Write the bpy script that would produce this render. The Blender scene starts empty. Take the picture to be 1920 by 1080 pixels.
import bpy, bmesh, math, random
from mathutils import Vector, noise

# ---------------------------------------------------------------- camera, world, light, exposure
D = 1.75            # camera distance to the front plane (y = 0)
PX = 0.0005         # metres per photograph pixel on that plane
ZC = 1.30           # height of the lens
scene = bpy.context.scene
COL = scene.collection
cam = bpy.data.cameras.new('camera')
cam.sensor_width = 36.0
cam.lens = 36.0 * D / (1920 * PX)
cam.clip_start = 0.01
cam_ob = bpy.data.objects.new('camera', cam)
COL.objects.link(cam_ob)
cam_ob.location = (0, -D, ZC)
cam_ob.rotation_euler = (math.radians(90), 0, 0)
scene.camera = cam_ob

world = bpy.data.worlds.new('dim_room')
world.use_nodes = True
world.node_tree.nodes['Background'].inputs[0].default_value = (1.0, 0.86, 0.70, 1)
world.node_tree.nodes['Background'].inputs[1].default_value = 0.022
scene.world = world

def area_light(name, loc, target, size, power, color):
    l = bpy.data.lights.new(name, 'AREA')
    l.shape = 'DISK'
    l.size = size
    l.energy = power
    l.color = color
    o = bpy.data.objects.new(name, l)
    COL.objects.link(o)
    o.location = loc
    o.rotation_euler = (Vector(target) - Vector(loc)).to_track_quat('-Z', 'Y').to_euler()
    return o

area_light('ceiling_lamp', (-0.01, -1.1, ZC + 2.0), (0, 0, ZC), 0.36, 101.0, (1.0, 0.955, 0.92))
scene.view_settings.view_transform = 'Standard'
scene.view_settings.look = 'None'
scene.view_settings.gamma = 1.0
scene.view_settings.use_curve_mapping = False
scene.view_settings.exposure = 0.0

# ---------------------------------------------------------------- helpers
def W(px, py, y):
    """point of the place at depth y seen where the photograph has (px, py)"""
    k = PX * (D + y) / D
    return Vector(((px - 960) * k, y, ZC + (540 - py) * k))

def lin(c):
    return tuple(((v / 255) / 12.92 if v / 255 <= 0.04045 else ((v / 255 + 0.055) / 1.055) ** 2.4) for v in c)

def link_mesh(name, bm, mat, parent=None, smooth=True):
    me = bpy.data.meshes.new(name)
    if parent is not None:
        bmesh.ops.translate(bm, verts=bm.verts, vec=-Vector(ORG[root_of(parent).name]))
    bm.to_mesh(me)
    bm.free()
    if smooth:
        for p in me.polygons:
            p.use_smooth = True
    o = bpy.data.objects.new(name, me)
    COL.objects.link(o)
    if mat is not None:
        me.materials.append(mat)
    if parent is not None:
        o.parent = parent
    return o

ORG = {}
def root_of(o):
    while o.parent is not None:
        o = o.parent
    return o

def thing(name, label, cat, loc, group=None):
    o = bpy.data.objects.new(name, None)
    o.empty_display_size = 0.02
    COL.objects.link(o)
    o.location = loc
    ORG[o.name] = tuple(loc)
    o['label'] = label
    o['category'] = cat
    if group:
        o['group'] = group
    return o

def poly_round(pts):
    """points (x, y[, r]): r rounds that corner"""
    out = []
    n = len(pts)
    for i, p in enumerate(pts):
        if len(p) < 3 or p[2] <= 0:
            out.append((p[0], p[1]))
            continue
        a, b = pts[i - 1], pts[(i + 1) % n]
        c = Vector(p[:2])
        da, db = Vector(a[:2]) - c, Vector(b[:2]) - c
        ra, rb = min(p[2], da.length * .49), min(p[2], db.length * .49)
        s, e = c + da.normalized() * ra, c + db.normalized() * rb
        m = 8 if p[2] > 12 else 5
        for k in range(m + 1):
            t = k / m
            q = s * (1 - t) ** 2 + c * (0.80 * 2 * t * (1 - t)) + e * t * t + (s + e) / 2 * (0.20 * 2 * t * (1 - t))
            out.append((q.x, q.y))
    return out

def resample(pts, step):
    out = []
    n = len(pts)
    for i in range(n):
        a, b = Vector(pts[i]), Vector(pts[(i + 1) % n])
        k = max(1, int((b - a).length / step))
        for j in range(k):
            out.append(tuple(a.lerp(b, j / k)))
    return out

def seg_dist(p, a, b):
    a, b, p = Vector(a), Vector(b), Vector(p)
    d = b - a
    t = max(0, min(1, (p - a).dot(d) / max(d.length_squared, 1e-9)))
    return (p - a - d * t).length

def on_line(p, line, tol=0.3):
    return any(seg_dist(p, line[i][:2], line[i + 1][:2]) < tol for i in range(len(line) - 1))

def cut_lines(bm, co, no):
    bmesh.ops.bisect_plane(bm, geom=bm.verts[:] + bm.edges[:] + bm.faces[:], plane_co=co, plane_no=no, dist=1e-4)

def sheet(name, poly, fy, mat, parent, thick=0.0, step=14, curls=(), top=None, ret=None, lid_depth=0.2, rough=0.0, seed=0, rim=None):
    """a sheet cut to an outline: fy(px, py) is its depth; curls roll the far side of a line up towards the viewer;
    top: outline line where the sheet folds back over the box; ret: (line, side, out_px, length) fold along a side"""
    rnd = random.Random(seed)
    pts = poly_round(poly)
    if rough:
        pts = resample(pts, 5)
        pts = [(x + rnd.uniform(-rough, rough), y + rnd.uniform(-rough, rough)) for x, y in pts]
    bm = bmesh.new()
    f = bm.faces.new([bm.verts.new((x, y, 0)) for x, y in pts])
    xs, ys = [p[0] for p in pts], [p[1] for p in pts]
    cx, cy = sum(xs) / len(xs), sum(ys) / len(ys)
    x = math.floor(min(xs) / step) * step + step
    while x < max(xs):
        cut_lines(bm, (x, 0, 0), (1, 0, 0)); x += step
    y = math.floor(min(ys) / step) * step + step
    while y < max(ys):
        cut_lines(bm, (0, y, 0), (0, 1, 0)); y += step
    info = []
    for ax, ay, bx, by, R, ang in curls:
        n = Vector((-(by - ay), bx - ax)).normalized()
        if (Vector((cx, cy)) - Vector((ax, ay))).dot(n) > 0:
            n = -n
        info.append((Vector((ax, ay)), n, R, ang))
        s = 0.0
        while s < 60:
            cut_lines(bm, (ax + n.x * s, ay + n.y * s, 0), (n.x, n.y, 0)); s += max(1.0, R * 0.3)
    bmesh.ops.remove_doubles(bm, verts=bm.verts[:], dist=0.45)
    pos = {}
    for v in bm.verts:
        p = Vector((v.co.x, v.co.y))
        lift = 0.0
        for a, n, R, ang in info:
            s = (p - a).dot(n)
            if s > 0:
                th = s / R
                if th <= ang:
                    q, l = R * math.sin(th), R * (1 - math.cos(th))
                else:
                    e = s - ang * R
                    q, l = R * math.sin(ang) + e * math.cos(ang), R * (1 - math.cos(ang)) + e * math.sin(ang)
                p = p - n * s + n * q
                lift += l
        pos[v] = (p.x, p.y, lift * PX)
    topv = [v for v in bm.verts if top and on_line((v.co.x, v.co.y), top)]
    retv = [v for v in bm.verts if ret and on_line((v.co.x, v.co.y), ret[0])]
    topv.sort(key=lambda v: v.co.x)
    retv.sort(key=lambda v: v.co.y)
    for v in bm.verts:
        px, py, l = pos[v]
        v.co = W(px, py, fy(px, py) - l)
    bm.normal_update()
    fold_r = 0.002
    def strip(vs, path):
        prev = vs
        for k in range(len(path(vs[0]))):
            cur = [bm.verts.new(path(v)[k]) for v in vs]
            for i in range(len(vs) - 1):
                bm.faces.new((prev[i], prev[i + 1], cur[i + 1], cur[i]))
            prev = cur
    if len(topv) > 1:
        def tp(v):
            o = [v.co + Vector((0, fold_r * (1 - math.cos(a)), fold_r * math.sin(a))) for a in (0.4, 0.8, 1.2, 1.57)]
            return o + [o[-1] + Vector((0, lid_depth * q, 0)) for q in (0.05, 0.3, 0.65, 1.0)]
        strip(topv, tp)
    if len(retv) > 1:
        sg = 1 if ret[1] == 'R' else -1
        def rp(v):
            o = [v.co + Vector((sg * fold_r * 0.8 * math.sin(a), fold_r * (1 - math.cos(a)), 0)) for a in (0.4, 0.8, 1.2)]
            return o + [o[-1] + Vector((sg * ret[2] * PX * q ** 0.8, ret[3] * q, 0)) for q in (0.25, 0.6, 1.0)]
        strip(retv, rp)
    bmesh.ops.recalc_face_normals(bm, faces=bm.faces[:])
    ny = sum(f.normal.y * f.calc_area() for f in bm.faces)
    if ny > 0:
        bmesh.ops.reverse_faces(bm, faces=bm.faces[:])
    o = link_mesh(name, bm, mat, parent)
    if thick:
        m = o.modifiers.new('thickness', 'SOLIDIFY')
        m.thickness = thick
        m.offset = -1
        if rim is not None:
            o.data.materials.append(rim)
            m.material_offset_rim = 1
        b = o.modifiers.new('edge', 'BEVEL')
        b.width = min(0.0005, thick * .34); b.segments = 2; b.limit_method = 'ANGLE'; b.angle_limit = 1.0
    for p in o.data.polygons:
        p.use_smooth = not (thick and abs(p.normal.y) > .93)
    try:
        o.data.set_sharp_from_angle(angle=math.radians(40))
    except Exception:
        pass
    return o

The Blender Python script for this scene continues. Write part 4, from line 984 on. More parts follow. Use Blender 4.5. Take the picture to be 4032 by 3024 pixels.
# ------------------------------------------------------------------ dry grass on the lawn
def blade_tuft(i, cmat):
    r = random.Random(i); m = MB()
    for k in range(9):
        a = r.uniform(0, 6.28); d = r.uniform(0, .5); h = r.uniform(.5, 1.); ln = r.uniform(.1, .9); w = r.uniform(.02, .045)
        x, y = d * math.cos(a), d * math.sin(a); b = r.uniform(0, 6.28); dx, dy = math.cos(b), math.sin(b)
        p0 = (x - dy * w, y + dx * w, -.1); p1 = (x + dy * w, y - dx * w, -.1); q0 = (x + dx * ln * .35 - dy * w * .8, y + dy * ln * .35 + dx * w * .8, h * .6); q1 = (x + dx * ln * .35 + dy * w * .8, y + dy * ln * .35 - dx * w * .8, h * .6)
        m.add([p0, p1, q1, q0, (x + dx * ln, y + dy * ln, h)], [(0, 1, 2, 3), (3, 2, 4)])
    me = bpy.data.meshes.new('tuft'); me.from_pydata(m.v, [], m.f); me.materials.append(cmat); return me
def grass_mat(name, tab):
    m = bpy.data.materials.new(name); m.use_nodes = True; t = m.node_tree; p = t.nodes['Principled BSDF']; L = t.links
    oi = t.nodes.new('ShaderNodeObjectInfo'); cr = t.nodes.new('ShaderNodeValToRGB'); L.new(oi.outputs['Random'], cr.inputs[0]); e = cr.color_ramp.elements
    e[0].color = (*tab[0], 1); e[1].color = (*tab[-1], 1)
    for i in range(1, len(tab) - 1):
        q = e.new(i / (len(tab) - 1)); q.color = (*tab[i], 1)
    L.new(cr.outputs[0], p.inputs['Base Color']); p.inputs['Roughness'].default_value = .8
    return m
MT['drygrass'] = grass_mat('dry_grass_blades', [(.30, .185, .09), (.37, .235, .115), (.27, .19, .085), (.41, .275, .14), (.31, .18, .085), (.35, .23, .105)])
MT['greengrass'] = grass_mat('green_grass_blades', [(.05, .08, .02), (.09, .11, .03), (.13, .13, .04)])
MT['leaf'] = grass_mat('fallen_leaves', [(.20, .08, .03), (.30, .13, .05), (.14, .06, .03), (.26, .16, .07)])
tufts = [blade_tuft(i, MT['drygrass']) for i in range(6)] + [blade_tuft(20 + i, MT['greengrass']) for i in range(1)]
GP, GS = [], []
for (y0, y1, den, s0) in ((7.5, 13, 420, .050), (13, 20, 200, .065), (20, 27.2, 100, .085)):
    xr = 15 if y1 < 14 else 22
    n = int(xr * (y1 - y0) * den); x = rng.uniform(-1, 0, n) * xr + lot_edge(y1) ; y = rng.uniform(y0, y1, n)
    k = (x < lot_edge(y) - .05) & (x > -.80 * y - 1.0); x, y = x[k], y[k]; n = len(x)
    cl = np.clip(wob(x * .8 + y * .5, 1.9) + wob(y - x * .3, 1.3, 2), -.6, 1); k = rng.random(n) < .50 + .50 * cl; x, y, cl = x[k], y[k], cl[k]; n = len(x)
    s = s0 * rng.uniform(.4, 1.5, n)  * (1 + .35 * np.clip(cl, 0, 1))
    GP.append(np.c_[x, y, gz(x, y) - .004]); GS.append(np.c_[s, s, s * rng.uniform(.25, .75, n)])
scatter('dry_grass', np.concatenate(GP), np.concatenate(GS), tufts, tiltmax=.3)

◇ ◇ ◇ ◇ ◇

THE PROBLEM:
Begin with the first line of the listing and copy exactly through the line that contains "from mathutils import Vector, noise", please, keeping both ends and leaving out everything after.

WORKED SOLUTION:
Write the bpy script that would produce this render. The Blender scene starts empty. Take the picture to be 1920 by 1080 pixels.
import bpy, bmesh, math, random
from mathutils import Vector, noise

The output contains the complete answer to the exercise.